_Exercise description_.
Starting with the first line of the data below, copy each line up to and including the one containing "PI = math.pi". Pictures stay out.

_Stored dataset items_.
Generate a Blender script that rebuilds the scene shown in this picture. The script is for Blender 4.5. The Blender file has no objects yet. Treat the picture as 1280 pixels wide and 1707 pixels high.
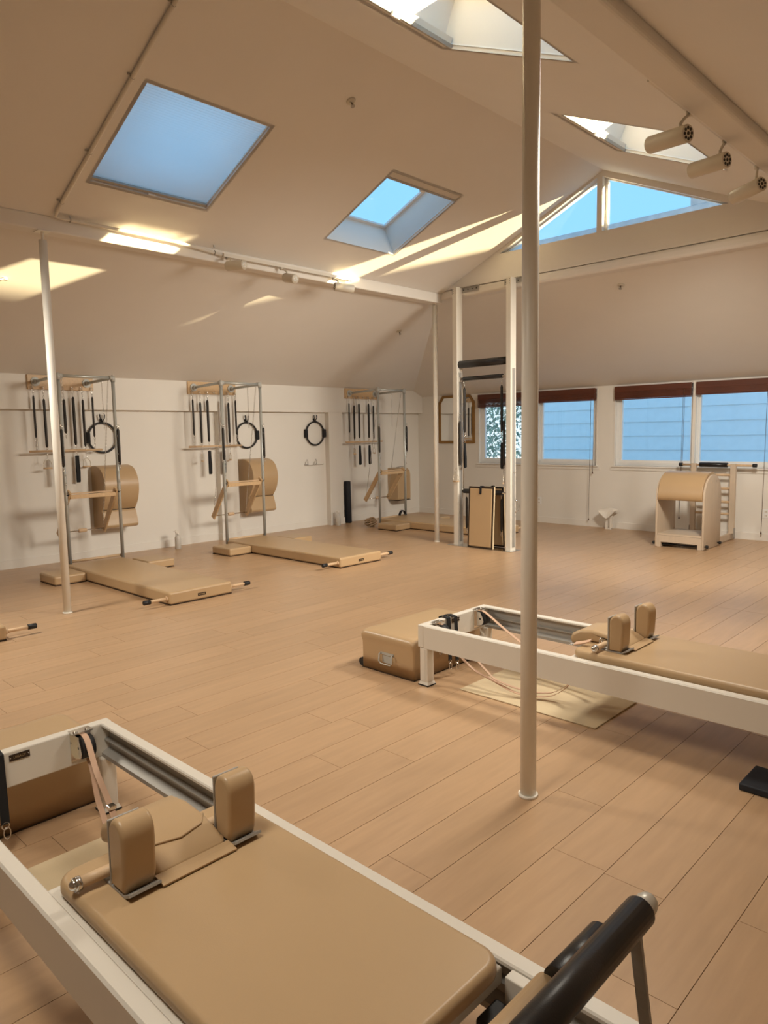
import bpy, bmesh, math, random
from mathutils import Vector, Matrix
R = random.Random(7)
SC = bpy.context.scene
COL = SC.collection
PI = math.pi

# ------------------------------------------------------------------ camera
cd = bpy.data.cameras.new('camera')
cd.sensor_fit = 'HORIZONTAL'; cd.sensor_width = 36.0
cd.lens = 1199.1966 / 1280 * 36.0
cd.clip_start = 0.02; cd.clip_end = 300
cam = bpy.data.objects.new('camera', cd); COL.objects.link(cam)
_r = Vector((0.7226151515749388, 0.6910287254889909, -0.017511232492004633))
_u = Vector((-0.06330869327575539, 0.09138621921123273, 0.9938010707852919))
_f = Vector((-0.6883453726655279, 0.7170270981541336, -0.10978519227390422))
cam.matrix_world = Matrix(((_r.x, _u.x, -_f.x, 0), (_r.y, _u.y, -_f.y, 0), (_r.z, _u.z, -_f.z, 1.5), (0, 0, 0, 1)))
SC.camera = cam

# ------------------------------------------------------------------ sky, sun, lights, exposure
wd = bpy.data.worlds.new('sky'); SC.world = wd; wd.use_nodes = True
nt = wd.node_tree; nt.nodes.clear()
wo = nt.nodes.new('ShaderNodeOutputWorld'); bg = nt.nodes.new('ShaderNodeBackground')
tc = nt.nodes.new('ShaderNodeTexCoord'); sp = nt.nodes.new('ShaderNodeSeparateXYZ'); cr = nt.nodes.new('ShaderNodeValToRGB')
nt.links.new(tc.outputs['Generated'], sp.inputs[0]); nt.links.new(sp.outputs['Z'], cr.inputs[0])
cr.color_ramp.elements[0].position = 0.0; cr.color_ramp.elements[0].color = (0.78, 0.92, 1.0, 1)
cr.color_ramp.elements[1].position = 0.75; cr.color_ramp.elements[1].color = (0.25, 0.60, 0.98, 1)
e_ = cr.color_ramp.elements.new(0.25); e_.color = (0.27, 0.62, 0.98, 1)
nt.links.new(cr.outputs[0], bg.inputs[0]); bg.inputs[1].default_value = 1.25
nt.links.new(bg.outputs[0], wo.inputs[0])

SUN_DIR = Vector((1.0, 0.67, 0.190)).normalized()
sl = bpy.data.lights.new('sun', 'SUN'); sl.energy = 30.0; sl.color = (1.0, 0.80, 0.46); sl.angle = 0.012
so = bpy.data.objects.new('sun', sl); COL.objects.link(so)
so.rotation_euler = SUN_DIR.to_track_quat('Z', 'Y').to_euler(); so.location = (20, 14, 9)

def spot(name, loc, target, energy, size=2.4, blend=0.9, rad=0.12, col=(1.0, 0.80, 0.58)):
    l = bpy.data.lights.new(name, 'SPOT'); l.energy = energy; l.spot_size = size; l.spot_blend = blend
    l.shadow_soft_size = rad; l.color = col
    o = bpy.data.objects.new(name, l); COL.objects.link(o); o.location = loc
    o.rotation_euler = (Vector(loc) - Vector(target)).to_track_quat('Z', 'Y').to_euler()
    return o
def area(name, loc, target, sx, sy, energy, col):
    l = bpy.data.lights.new(name, 'AREA'); l.shape = 'RECTANGLE'; l.size = sx; l.size_y = sy; l.energy = energy; l.color = col
    o = bpy.data.objects.new(name, l); COL.objects.link(o); o.location = loc
    o.rotation_euler = (Vector(loc) - Vector(target)).to_track_quat('Z', 'Y').to_euler()
    return o
WARM = (1.0, 0.93, 0.80)
spot('added_spot', (-1.70, 6.3, 3.0), (-3.8, 9.0, 0.2), 450, size=1.65, rad=.3, col=WARM)  # this and the spots below are added fill light; no lamp heads there
spot('added_spot', (-1.70, 5.5, 3.0), (-8.7, 4.2, 0.5), 520, size=1.25, rad=.55, col=WARM)
spot('added_spot', (-1.70, 6.9, 3.0), (-8.7, 6.6, 0.5), 620, size=1.25, rad=.55, col=WARM)
spot('added_spot', (-1.70, 3.3, 3.0), (-2.6, 2.2, 0), 140, size=2.0, rad=.3, col=WARM)
spot('added_spot', (-1.70, 0.2, 3.0), (-2.0, 1.1, 0), 155, size=2.0, rad=.4, col=WARM)
spot('added_spot', (-6.05, 0.8, 3.0), (-4.6, 3.2, 0), 330, size=1.9, rad=.3, col=WARM)
spot('added_spot', (-1.70, 5.8, 3.0), (-3.75, 4.45, 0), 120, size=.42, blend=1.0, rad=.12, col=(1.0, 0.84, 0.6))  # added narrow spot, makes a warm pool of light on the floor
spot('added_spot', (-1.70, 6.0, 3.0), (-1.75, 5.30, 0), 70, size=.45, blend=1.0, rad=.12, col=(1.0, 0.84, 0.6))  # second added spot, for the floor pool further right
spot('added_spot', (-1.70, 4.9, 3.0), (-3.0, 4.8, 0), 270, size=2.0, rad=.3, col=WARM)

SC.view_settings.view_transform = 'Standard'; SC.view_settings.look = 'None'
SC.view_settings.gamma = 1.0; SC.view_settings.use_curve_mapping = False
SC.view_settings.exposure = 0.06
SC.display_settings.display_device = 'sRGB'

# ------------------------------------------------------------------ materials
def mat(name, col, rough=0.5, metal=0.0, spec=0.5, noise=0.0, nscale=6.0, stretch=(1, 1, 1), bump=0.0, bscale=60.0, objvar=0.0, trans=0.0):
    m = bpy.data.materials.new(name); m.use_nodes = True
    t = m.node_tree; n = t.nodes; b = n['Principled BSDF']
    b.inputs['Base Color'].default_value = (*col, 1); b.inputs['Roughness'].default_value = rough
    b.inputs['Metallic'].default_value = metal
    b.inputs['Specular IOR Level'].default_value = spec
    if trans: b.inputs['Transmission Weight'].default_value = trans
    c = n.new('ShaderNodeTexCoord'); mp = n.new('ShaderNodeMapping'); mp.inputs['Scale'].default_value = stretch
    t.links.new(c.outputs['Object'], mp.inputs[0])
    if noise or objvar:
        nz = n.new('ShaderNodeTexNoise'); nz.inputs['Scale'].default_value = nscale; nz.inputs['Detail'].default_value = 5
        t.links.new(mp.outputs[0], nz.inputs['Vector'])
        hs = n.new('ShaderNodeHueSaturation'); hs.inputs['Color'].default_value = (*col, 1)
        mr = n.new('ShaderNodeMapRange'); mr.inputs[1].default_value = 0.25; mr.inputs[2].default_value = 0.75
        mr.inputs[3].default_value = 1 - noise; mr.inputs[4].default_value = 1 + noise
        t.links.new(nz.outputs['Fac'], mr.inputs[0])
        if objvar:
            oi = n.new('ShaderNodeObjectInfo'); m2 = n.new('ShaderNodeMapRange')
            m2.inputs[3].default_value = 1 - objvar; m2.inputs[4].default_value = 1 + objvar
            t.links.new(oi.outputs['Random'], m2.inputs[0])
            mu = n.new('ShaderNodeMath'); mu.operation = 'MULTIPLY'
            t.links.new(mr.outputs[0], mu.inputs[0]); t.links.new(m2.outputs[0], mu.inputs[1])
            t.links.new(mu.outputs[0], hs.inputs['Value'])
            ad = n.new('ShaderNodeVectorMath'); ad.operation = 'MULTIPLY_ADD'
            cb = n.new('ShaderNodeCombineXYZ')
            for k in range(3): t.links.new(oi.outputs['Random'], cb.inputs[k])
            ad.inputs[1].default_value = (37, 53, 71)
            t.links.new(cb.outputs[0], ad.inputs[0]); t.links.new(c.outputs['Object'], ad.inputs[2])
            t.links.new(ad.outputs[0], mp.inputs[0])
        else:
            t.links.new(mr.outputs[0], hs.inputs['Value'])
        t.links.new(hs.outputs[0], b.inputs['Base Color'])
    if bump:
        nb = n.new('ShaderNodeTexNoise'); nb.inputs['Scale'].default_value = bscale; nb.inputs['Detail'].default_value = 3
        t.links.new(c.outputs['Object'], nb.inputs['Vector'])
        bp = n.new('ShaderNodeBump'); bp.inputs['Strength'].default_value = bump; bp.inputs['Distance'].default_value = 0.002
        t.links.new(nb.outputs['Fac'], bp.inputs['Height']); t.links.new(bp.outputs[0], b.inputs['Normal'])
    return m
M = {}
M['wall'] = mat('white_wall_paint', (0.80, 0.76, 0.70), 0.75, noise=0.015, nscale=2, bump=0.05)
M['ceiling'] = mat('white_ceiling_paint', (0.80, 0.76, 0.71), 0.8, noise=0.015, nscale=2, bump=0.05)
M['trim'] = mat('white_trim_paint', (0.80, 0.76, 0.70), 0.5, noise=0.01)
M['plank'] = mat('oak_floor', (0.49, 0.315, 0.182), 0.33, spec=0.55, noise=0.085, nscale=3.0, stretch=(9, 0.9, 9), bump=0.05, bscale=90, objvar=0.045)
M['subfloor'] = mat('dark_joint', (0.16, 0.09, 0.05), 0.8, noise=0.1)
M['vinyl'] = mat('tan_vinyl', (0.50, 0.340, 0.188), 0.36, spec=0.5, noise=0.02, nscale=4, bump=0.10, bscale=350)
M['cream'] = mat('cream_mat', (0.62, 0.49, 0.31), 0.7, noise=0.03, bump=0.15, bscale=200)
M['white_metal'] = mat('white_powder_coat', (0.74, 0.69, 0.61), 0.38, spec=0.5, noise=0.01)
M['pole'] = mat('white_pole_paint', (0.88, 0.84, 0.76), 0.35, spec=0.5, noise=0.01)
M['alu'] = mat('grey_aluminium', (0.42, 0.40, 0.37), 0.55, metal=0.45, noise=0.05, stretch=(1, 30, 30), nscale=4)
M['steel'] = mat('zinc_tube', (0.52, 0.54, 0.52), 0.38, metal=0.45, noise=0.03)
M['galv'] = mat('galvanised_fitting', (0.50, 0.50, 0.47), 0.6, metal=0.3, noise=0.08)
M['chrome'] = mat('chrome', (0.75, 0.74, 0.72), 0.16, metal=1.0, noise=0.02)
M['maple'] = mat('pale_maple', (0.66, 0.46, 0.28), 0.45, noise=0.08, nscale=4, stretch=(12, 2, 2))
M['maple_y'] = mat('warm_maple', (0.62, 0.42, 0.23), 0.45, noise=0.09, nscale=4, stretch=(2, 12, 12))
M['birch'] = mat('pale_birch_panel', (0.62, 0.50, 0.38), 0.5, noise=0.05, nscale=3, stretch=(6, 6, 1))
M['black'] = mat('black_rubber', (0.012, 0.011, 0.012), 0.55, noise=0.1)
M['black_vinyl'] = mat('black_vinyl', (0.012, 0.010, 0.010), 0.35, spec=0.5, noise=0.05, bump=0.12, bscale=300)
M['black_web'] = mat('black_webbing', (0.008, 0.008, 0.010), 0.8, noise=0.1, bump=0.1)
M['sleeve'] = mat('dark_spring_sleeve', (0.022, 0.017, 0.014), 0.55, noise=0.15, nscale=20, bump=0.2, bscale=250)
M['leather'] = mat('pinkish_leather_strap', (0.62, 0.40, 0.27), 0.55, noise=0.04)
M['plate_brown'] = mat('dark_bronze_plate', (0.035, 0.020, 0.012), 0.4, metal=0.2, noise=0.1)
M['cap'] = mat('silvery_cap', (0.66, 0.63, 0.56), 0.35, metal=0.4, noise=0.02)
M['letter'] = mat('brass_lettering', (0.45, 0.33, 0.18), 0.4, metal=0.5, noise=0.02)
M['blind'] = mat('mahogany_blind', (0.105, 0.026, 0.010), 0.4, noise=0.25, nscale=5, stretch=(0.6, 14, 14))
M['cord'] = mat('brown_cord', (0.10, 0.05, 0.03), 0.8, noise=0.1)
M['gold'] = mat('gilt_frame', (0.30, 0.16, 0.045), 0.4, metal=0.35, noise=0.12)
M['mirror'] = mat('mirror_glass', (0.86, 0.86, 0.84), 0.02, metal=1.0)
M['upvc'] = mat('white_window_frame', (0.84, 0.84, 0.83), 0.4, noise=0.01)
M['lamp'] = mat('white_lamp_body', (0.66, 0.60, 0.50), 0.4, noise=0.01)
M['lens'] = mat('clear_lens', (0.90, 0.89, 0.87), 0.15, noise=0.02)
M['bottle'] = mat('frosted_bottle', (0.78, 0.74, 0.68), 0.3, noise=0.02, trans=0.35)
M['paper'] = mat('white_card', (0.80, 0.74, 0.66), 0.7, noise=0.02)
M['navy'] = mat('dark_foam', (0.010, 0.012, 0.018), 0.7, noise=0.2, nscale=40)
M['siding'] = mat('pale_siding_paint', (0.89, 0.95, 0.99), 0.6, noise=0.03)
M['roofing'] = mat('grey_stucco', (0.45, 0.47, 0.50), 0.8, noise=0.15, nscale=8)
M['soil'] = mat('pale_concrete', (0.62, 0.61, 0.60), 0.9, noise=0.1)
M['leaf'] = mat('hedge_leaf', (0.46, 0.57, 0.47), 0.5, noise=0.6, nscale=5)
M['bark'] = mat('bark', (0.09, 0.06, 0.04), 0.9, noise=0.3)
M['rope'] = mat('tan_hemp', (0.36, 0.24, 0.14), 0.9, noise=0.3, nscale=40)

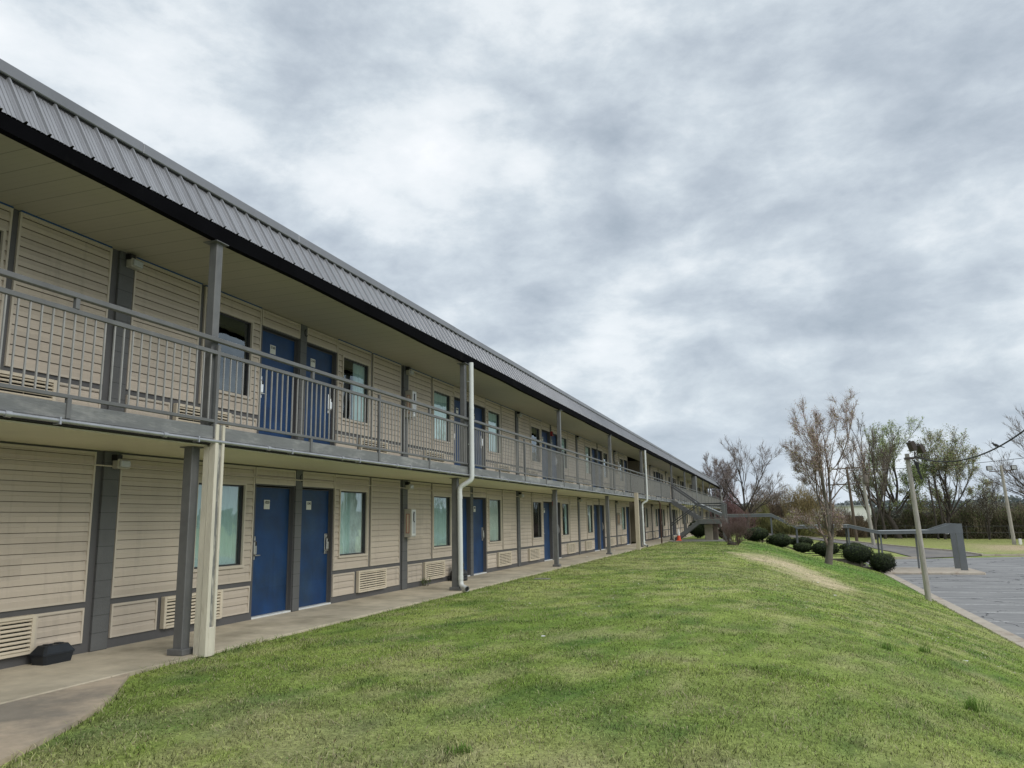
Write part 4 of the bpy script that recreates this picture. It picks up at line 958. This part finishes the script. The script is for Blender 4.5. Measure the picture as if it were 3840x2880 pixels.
tree('leafing_tree','dark trunked tree with sparse pale green leaves left of the leaning light pole','tree',(16.3,121,zt(16.3,121)),35,[((0,0,0),(-.04,0,1),5.4,.50),((0,0,4.6),(-.40,0,1),5.6,.18),((0,0,4.6),(.22,0,1),6.8,.2),((0,0,3.6),(.62,.2,1),5.6,.16),((0,0,4.8),(-.12,.3,1),6.6,.18),((0,0,4.2),(.95,0,.8),4.2,.12),((0,0,5.2),(-.8,0,.7),3.6,.1)],4,M['barkdark'],(.095,.08,.07),[(.45,.50,.25),(.45,.50,.32),(.30,.40,.14)],15000,.10,0,spread=.5,up=.25,minr=.014,fuzz=5000,fuzzl=.45,group=G_,**K)
tree('leafing_tree','round tree in pale new leaf standing just right of the leaning light pole','tree',(23.3,122,zt(23.3,122)),36,[((0,0,0),(0,0,1),4.4,.34),((0,0,3.2),(-.5,0,1),5.2,.13),((0,0,3.4),(.5,0,1),5.2,.13),((0,0,4.2),(0,.3,1),6.0,.16),((0,0,4.2),(.1,-.2,1),5.8,.15),((0,0,3.6),(-.95,-.2,.62),3.8,.10),((0,0,3.4),(.95,-.1,.62),3.8,.10),((0,0,4),(-.25,0,1),5.4,.12),((0,0,4),(.3,0,1),5.4,.12)],4,M['barkdark'],(.13,.11,.09),[(.50,.47,.30),(.50,.52,.38),(.28,.38,.12),(.34,.28,.16)],18000,.10,0,spread=.52,up=.2,minr=.014,fuzz=6000,fuzzl=.4,group=G_,**K)
for i,(x,l) in enumerate(((20.9,'leaning dead bare trunk left of the round pale tree'),(21.7,'second dead bare trunk close beside the round pale tree'))):
    t=empty('dead_trunk',(x,119,zt(x,119))); tag(t,l,'dead tree'); b=MB(); b.tube([(0,0,0),(-.15,0,4),(-.45,0,8.6-.3*i)],[.15,.13,.09],7); b.build('trunk',M['barkdark'],t)
tree('bare_tree','big bare tree reaching into the frame at the right edge of the photo','tree',(34.0,108,zt(34.0,108)),37,[((0,0,0),(0,0,1),3.8,.38),((0,0,2.6),(-.95,0,.70),6.6,.17),((0,0,3.4),(-.6,0,1),7.2,.18),((0,0,3),(.4,.2,1),7,.2),((0,0,2.8),(-1,.1,.42),6.2,.13),((0,0,3.4),(-.2,0,1),7.2,.18)],4,M['barkdark'],(.17,.145,.13),spread=.5,up=.15,minr=.014,fuzz=3800,fuzzl=.55,group=G_,**K)
tree('bare_tree','smaller hazy bare tree close against the motel roof end','tree',(-7.4,106,zt(-7.4,106)),38,[((0,0,0),(0,0,1),3.,.2),((0,0,2.4),(.3,0,1),4.2,.10),((0,0,2.4),(-.3,0,1),4.2,.10),((0,0,2.4),(.7,0,1),3.6,.10)],4,M['barkdark'],(.21,.17,.165),spread=.5,up=.2,minr=.013,fuzz=6000,fuzzl=.45,group=G_,**K)
tree('slender_tree','small sapling with white buds in front of the dark hedge','tree',(26.6,117,zt(26.6,117)),39,[((0,0,0),(-.2,0,1),4.0,.08),((0,0,.5),(.2,0,1),3.8,.07),((0,0,1.),(0,0,1),4.2,.08)],3,M['barkdark'],(.09,.075,.065),[(.52,.52,.44)],2200,.045,0,spread=.5,up=.4,minr=.012,fuzz=2500,fuzzl=.35,group=G_,ratio=.55,kids=3,wig=.1)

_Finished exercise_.
Generate a Blender script that rebuilds the scene shown in this picture. The script is for Blender 4.5. The Blender file has no objects yet. Treat the picture as 1280 pixels wide and 1707 pixels high.
import bpy, bmesh, math, random
from mathutils import Vector, Matrix
R = random.Random(7)
SC = bpy.context.scene
COL = SC.collection
PI = math.pi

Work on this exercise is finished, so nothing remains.